◆ Aim of the task ◆
Repeat, exactly and completely, the material that follows. Omit the pictures.

◆ Dataset extract ◆
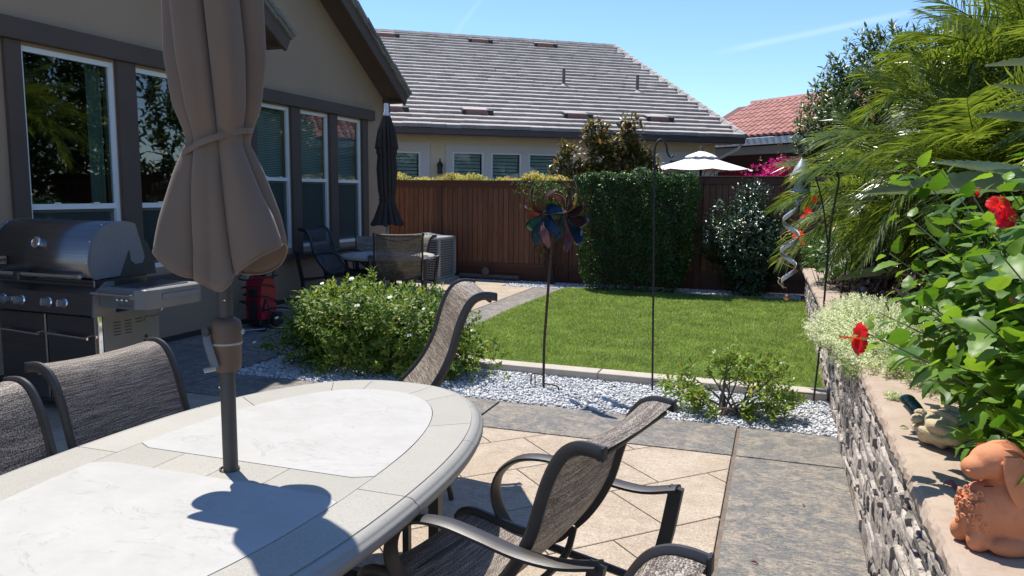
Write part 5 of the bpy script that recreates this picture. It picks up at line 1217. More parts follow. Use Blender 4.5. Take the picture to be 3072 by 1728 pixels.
gb, tips, dirs = bush('gardenia_bush', 'large yellow-green gardenia bush with white blooms in the gravel bed beyond the table', 'bush', (-3.40,6.15,.33), (.98,.62,.46), 1900, 9, .10, .060, L_gard, zmin=-.85, inner=.45, lump=.15, stems=70, sr=.006, extra=(ex, exd))
ex2 = np.array([(-2.70,5.95,.20)])+RNG.normal(size=(180,3))*np.array([.24,.14,.11]); foliage('lower_foliage', [shoots(ex2, unit(RNG.normal(size=(180,3))+np.array([.3,-.4,.8])), 8, .09, .045)], GT, L_gard, gb, kind='stuff')
for p in [(-3.53,5.9,.83),(-3.80,5.85,.78),(-4.36,5.95,.42),(-4.62,5.95,.17),(-3.35,5.68,.63),(-2.86,5.85,.56),(-2.78,5.8,.62),(-2.83,5.62,.42),(-2.43,6.02,.42),(-2.40,5.9,.22),(-3.75,5.75,.53),(-2.55,5.85,.12),(-3.1,5.8,.70)]:
    flower(gb, p, random.uniform(.019,.028), L_wht)
# small gardenia in the near gravel, sparse with bare branches
sb = thing('small_gardenia', 'small sparse shrub with bare twisted branches in the white gravel', 'bush', (-.27,5.72,0))
st_ = [(-.72,5.78,.20),(-.66,5.7,.12),(-.60,5.75,.27),(-.55,5.62,.10),(-.45,5.8,.30),(-.5,5.7,.18),(-.36,5.78,.36),(-.3,5.7,.45),(-.22,5.8,.43),(-.1,5.75,.42),(-.03,5.7,.40),(.04,5.78,.32),(.02,5.65,.24),(.10,5.7,.14),(.0,5.6,.10),(-.12,5.6,.06),(-.06,5.55,.18),(.14,5.68,.18),(-.2,5.85,.35),(-.14,5.68,.30),(-.40,5.6,.05),(-.28,5.82,.28),(-.58,5.82,.16),(.07,5.85,.36),(-.48,5.58,.16),(.08,5.6,.09)]
T = np.array([s_ for s_ in st_ for _ in range(9)])+RNG.normal(size=(len(st_)*9,3))*np.array([.045,.05,.03]); T = T[T[:,2] > .03]
foliage('foliage', [shoots(T, unit(RNG.normal(size=T.shape)*.5+np.array([0,-.1,.8])), 10, .07, .052, (.6,1.2))], GT, L_small, sb, kind='stuff')
branches((-.27,5.72,0), st_, .010, 6, .35, 7, m=M_bark, parent=sb)
# camellia / jasmine at the fence on the right
cb, _, _ = bush('camellia_bush', 'dark glossy-leaved bush against the tall fence right of the hedge', 'bush', (-.42,12.70,.82), (.72,.48,.88), 2600, 7, .13, .062, L_cam, zmin=-.95, inner=.5, lump=.34, stems=20, extra=(np.array([(-.95,12.3,1.28),(-1.0,12.3,.98),(-.98,12.3,.95),(-.4,12.5,1.72),(-.2,12.5,1.70),(.05,12.5,1.45),(-.6,12.5,1.62),(-.85,12.4,1.45)]).repeat(9,0)+RNG.normal(size=(72,3))*.06, np.tile([-.2,-.3,1.], (72,1))))
for i in range(12): 
    q = (random.uniform(-.9,.2), 12.22, random.uniform(.7,1.55)); flower(cb, q, .014, L_wht, 5, name='small_flower')
# dark-red leaved small tree behind the fence
mg = thing('bronze_leaved_tree', 'small tree with upright shoots of bronze and green glossy leaves behind the fence', 'tree', (-3.1,14.3,0))
sh_ = []
for x, z0, z1, w in ((-3.85,1.7,2.55,.16),(-3.62,1.7,2.15,.2),(-3.28,1.7,2.95,.22),(-3.12,1.7,2.6,.28),(-2.95,1.7,2.45,.28),(-2.68,1.7,3.05,.20),(-2.55,1.8,2.55,.24),(-2.35,1.7,2.35,.2),(-2.20,1.7,2.05,.2),(-3.95,1.6,2.0,.15),(-2.8,1.7,2.2,.4),(-3.3,1.7,2.1,.4)):
    m_ = int((z1-z0)*78); tt = RNG.random(m_)**.8; sh_.append(np.stack([x+RNG.normal(size=m_)*w*(1-tt*.55)*1.0, 14.3+RNG.normal(size=m_)*w*(1-tt*.75)*.6, z0+(z1-z0)*tt], 1))
T = np.concatenate(sh_); foliage('foliage', [shoots(T, unit(RNG.normal(size=T.shape)*.45+np.array([0,0,1.])), 6, .14, .14, (.5,1.0))], tpl_leaf(.42,.15,.2), L_bronze, mg, kind='stuff')
branches((-3.1,14.3,0), [tuple(s_[np.argmax(s_[:,2])]) for s_ in sh_], .02, 6, .3, 7, m=M_barkd, parent=mg)
# low photinia hedge just over the fence
ph = thing('photinia_hedge', 'low hedge of orange-tipped yellow-green leaves showing just over the fence top', 'hedge', (-5,13.9,0))
n = 2300; x = RNG.uniform(-8,-3.6,n); T = np.stack([x, 13.75+.5*RNG.random(n), 1.72+.17*RNG.random(n)+.05*np.sin(x*4)+.04*np.sin(x*11)], 1)
foliage('foliage', [shoots(T, unit(RNG.normal(size=T.shape)*.35+np.array([0,0,1.])), 7, .08, .062, (.5,1.1))], GT, L_photo, ph, kind='stuff')
MB().box(-8,-3.5,13.8,14.3,0,1.62,.1).obj('inner_twigs', M_barkd, ph)
# climbing shrub on the fence behind the pinwheel
vn = thing('climbing_shrub', 'thin climbing shrub trained up the cedar fence behind the pinwheel', 'climber', (-3.7,12.9,0))
n = 620; z = .1+1.72*RNG.random(n)**.42; T = np.stack([-3.86+RNG.normal(size=n)*(.07+.26*np.clip(z-1.05,0,1)), 12.95+RNG.random(n)*.22, z], 1)
foliage('foliage', [shoots(T, unit(RNG.normal(size=T.shape)+np.array([0,-.3,.6])), 6, .07, .036)], GT, L_vine, vn, kind='stuff')
branches((-3.72,12.95,0), [tuple(T[i]) for i in RNG.choice(n, 45, False)], .006, 5, .2, 7, parent=vn)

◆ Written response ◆
Write part 5 of the bpy script that recreates this picture. It picks up at line 1217. More parts follow. Use Blender 4.5. Take the picture to be 3072 by 1728 pixels.
gb, tips, dirs = bush('gardenia_bush', 'large yellow-green gardenia bush with white blooms in the gravel bed beyond the table', 'bush', (-3.40,6.15,.33), (.98,.62,.46), 1900, 9, .10, .060, L_gard, zmin=-.85, inner=.45, lump=.15, stems=70, sr=.006, extra=(ex, exd))
ex2 = np.array([(-2.70,5.95,.20)])+RNG.normal(size=(180,3))*np.array([.24,.14,.11]); foliage('lower_foliage', [shoots(ex2, unit(RNG.normal(size=(180,3))+np.array([.3,-.4,.8])), 8, .09, .045)], GT, L_gard, gb, kind='stuff')
for p in [(-3.53,5.9,.83),(-3.80,5.85,.78),(-4.36,5.95,.42),(-4.62,5.95,.17),(-3.35,5.68,.63),(-2.86,5.85,.56),(-2.78,5.8,.62),(-2.83,5.62,.42),(-2.43,6.02,.42),(-2.40,5.9,.22),(-3.75,5.75,.53),(-2.55,5.85,.12),(-3.1,5.8,.70)]:
    flower(gb, p, random.uniform(.019,.028), L_wht)
# small gardenia in the near gravel, sparse with bare branches
sb = thing('small_gardenia', 'small sparse shrub with bare twisted branches in the white gravel', 'bush', (-.27,5.72,0))
st_ = [(-.72,5.78,.20),(-.66,5.7,.12),(-.60,5.75,.27),(-.55,5.62,.10),(-.45,5.8,.30),(-.5,5.7,.18),(-.36,5.78,.36),(-.3,5.7,.45),(-.22,5.8,.43),(-.1,5.75,.42),(-.03,5.7,.40),(.04,5.78,.32),(.02,5.65,.24),(.10,5.7,.14),(.0,5.6,.10),(-.12,5.6,.06),(-.06,5.55,.18),(.14,5.68,.18),(-.2,5.85,.35),(-.14,5.68,.30),(-.40,5.6,.05),(-.28,5.82,.28),(-.58,5.82,.16),(.07,5.85,.36),(-.48,5.58,.16),(.08,5.6,.09)]
T = np.array([s_ for s_ in st_ for _ in range(9)])+RNG.normal(size=(len(st_)*9,3))*np.array([.045,.05,.03]); T = T[T[:,2] > .03]
foliage('foliage', [shoots(T, unit(RNG.normal(size=T.shape)*.5+np.array([0,-.1,.8])), 10, .07, .052, (.6,1.2))], GT, L_small, sb, kind='stuff')
branches((-.27,5.72,0), st_, .010, 6, .35, 7, m=M_bark, parent=sb)
# camellia / jasmine at the fence on the right
cb, _, _ = bush('camellia_bush', 'dark glossy-leaved bush against the tall fence right of the hedge', 'bush', (-.42,12.70,.82), (.72,.48,.88), 2600, 7, .13, .062, L_cam, zmin=-.95, inner=.5, lump=.34, stems=20, extra=(np.array([(-.95,12.3,1.28),(-1.0,12.3,.98),(-.98,12.3,.95),(-.4,12.5,1.72),(-.2,12.5,1.70),(.05,12.5,1.45),(-.6,12.5,1.62),(-.85,12.4,1.45)]).repeat(9,0)+RNG.normal(size=(72,3))*.06, np.tile([-.2,-.3,1.], (72,1))))
for i in range(12): 
    q = (random.uniform(-.9,.2), 12.22, random.uniform(.7,1.55)); flower(cb, q, .014, L_wht, 5, name='small_flower')
# dark-red leaved small tree behind the fence
mg = thing('bronze_leaved_tree', 'small tree with upright shoots of bronze and green glossy leaves behind the fence', 'tree', (-3.1,14.3,0))
sh_ = []
for x, z0, z1, w in ((-3.85,1.7,2.55,.16),(-3.62,1.7,2.15,.2),(-3.28,1.7,2.95,.22),(-3.12,1.7,2.6,.28),(-2.95,1.7,2.45,.28),(-2.68,1.7,3.05,.20),(-2.55,1.8,2.55,.24),(-2.35,1.7,2.35,.2),(-2.20,1.7,2.05,.2),(-3.95,1.6,2.0,.15),(-2.8,1.7,2.2,.4),(-3.3,1.7,2.1,.4)):
    m_ = int((z1-z0)*78); tt = RNG.random(m_)**.8; sh_.append(np.stack([x+RNG.normal(size=m_)*w*(1-tt*.55)*1.0, 14.3+RNG.normal(size=m_)*w*(1-tt*.75)*.6, z0+(z1-z0)*tt], 1))
T = np.concatenate(sh_); foliage('foliage', [shoots(T, unit(RNG.normal(size=T.shape)*.45+np.array([0,0,1.])), 6, .14, .14, (.5,1.0))], tpl_leaf(.42,.15,.2), L_bronze, mg, kind='stuff')
branches((-3.1,14.3,0), [tuple(s_[np.argmax(s_[:,2])]) for s_ in sh_], .02, 6, .3, 7, m=M_barkd, parent=mg)
# low photinia hedge just over the fence
ph = thing('photinia_hedge', 'low hedge of orange-tipped yellow-green leaves showing just over the fence top', 'hedge', (-5,13.9,0))
n = 2300; x = RNG.uniform(-8,-3.6,n); T = np.stack([x, 13.75+.5*RNG.random(n), 1.72+.17*RNG.random(n)+.05*np.sin(x*4)+.04*np.sin(x*11)], 1)
foliage('foliage', [shoots(T, unit(RNG.normal(size=T.shape)*.35+np.array([0,0,1.])), 7, .08, .062, (.5,1.1))], GT, L_photo, ph, kind='stuff')
MB().box(-8,-3.5,13.8,14.3,0,1.62,.1).obj('inner_twigs', M_barkd, ph)
# climbing shrub on the fence behind the pinwheel
vn = thing('climbing_shrub', 'thin climbing shrub trained up the cedar fence behind the pinwheel', 'climber', (-3.7,12.9,0))
n = 620; z = .1+1.72*RNG.random(n)**.42; T = np.stack([-3.86+RNG.normal(size=n)*(.07+.26*np.clip(z-1.05,0,1)), 12.95+RNG.random(n)*.22, z], 1)
foliage('foliage', [shoots(T, unit(RNG.normal(size=T.shape)+np.array([0,-.3,.6])), 6, .07, .036)], GT, L_vine, vn, kind='stuff')
branches((-3.72,12.95,0), [tuple(T[i]) for i in RNG.choice(n, 45, False)], .006, 5, .2, 7, parent=vn)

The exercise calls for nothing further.